В новелле Чапека английский путешественник встречает в Италии священника, который сорок лет назад знавал Джульетту Капулетти и припомнил всю историю, оказавшуюся вовсе не такой, как у Шекспира. Действительно, был какой-то ничтожный забытый скандал с каким-то молодым повесой перед свадьбой Джульетты и графа Париса.

«Сэр Оливер сидел совершенно потерянный.

— Не сердитесь, отче, — сказал он наконец, — но в той английской пьесе все в тысячу раз прекрасней.

Падре Ипполито фыркнул.

— Прекраснее! Не понимаю, что тут прекрасного, когда двое молодых людей расстаются с жизнью… Гораздо прекраснее, что Джульетта вышла замуж и родила восьмерых детей… Великая любовь? Я думаю, это — когда двое умеют всю свою жизнь прожить вместе…»

Это остроумно, может быть, даже верно, но безнадежно: у Афанасия Ивановича с Пульхерией Ивановной нет ни малейшего шанса против Ромео с Джульеттой. Кому нужна правда жизни? Хотя, разумеется, как раз из Афанасиев и Пульхерий состоит людская череда, в том числе и та веронская толпа, которая прогуливается вечерами по виа Капелло, виа Маццини, корсо Порта Борсари.

Веронская молодежь толчется на пьяцца деи Синьори, вяло окликая прохожих. Это идеальное место для праздного времяпрепровождения: в жару или дождь много места под арками Лоджии дель Консильо. Лоджия — XV века, все подходит, и жара тогда была, очень жаркий летний день.

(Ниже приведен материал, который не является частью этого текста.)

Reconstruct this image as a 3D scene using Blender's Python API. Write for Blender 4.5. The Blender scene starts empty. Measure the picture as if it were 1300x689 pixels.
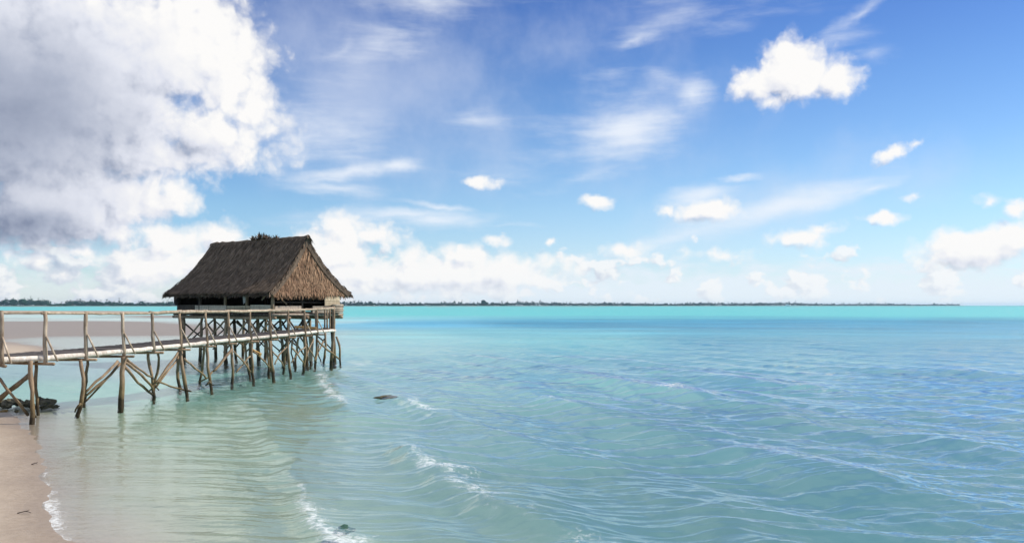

В «Ромео и Джульетте» господствует идея знойного, жгучего Средиземноморья, хотя до моря далеко, но из Англии перспектива сливается: все — праздник. Любви, гульбы, вражды, дружбы, драки. Праздник кончается в третьем акте, в смысловом центре пьесы, — смертью Меркуцио.

«В жару всегда сильней бушует кровь», — говорит Бенволио, открывая третье действие. И, как бы заранее все оправдывая, замечает: «День жаркий, всюду бродят Капулетти». Вина несомненная, чего бродить по жаре, так и схлопотать недолго, и понятен смысл сиесты: снижается статистика преступлений.

Действие «Ромео и Джульетты» длится пять суток, каждый раз возобновляясь с раннего утра, доходя до напряжения в раскаленный полдень. По темпу и напору — это бешеная севильская ферия, если искать аналогии не в литературе, а в жизни, и не в истории, а в сегодняшнем дне.

Завод на действие в «Ромео и Джульетте» — запредельный, Бернстайн ничего не преувеличил в своей «Вестсайдской истории», перекладывая шекспировский сюжет, скорее, наоборот, преуменьшил агрессивность персонажей. Проделки нью-йоркской шпаны все-таки имеют логику, поступки веронских дворян — немотивированное хулиганство: «Раз ты сцепился с человеком из-за того, что он кашлял на улице и этим будто бы разбудил твоего пса, спавшего на солнце. А не напал ли ты как-то на портного за то, что он осмелился надеть свой новый камзол до Пасхи, а еще на кого-то — за то, что он новые башмаки зашнуровал старыми тесемками?»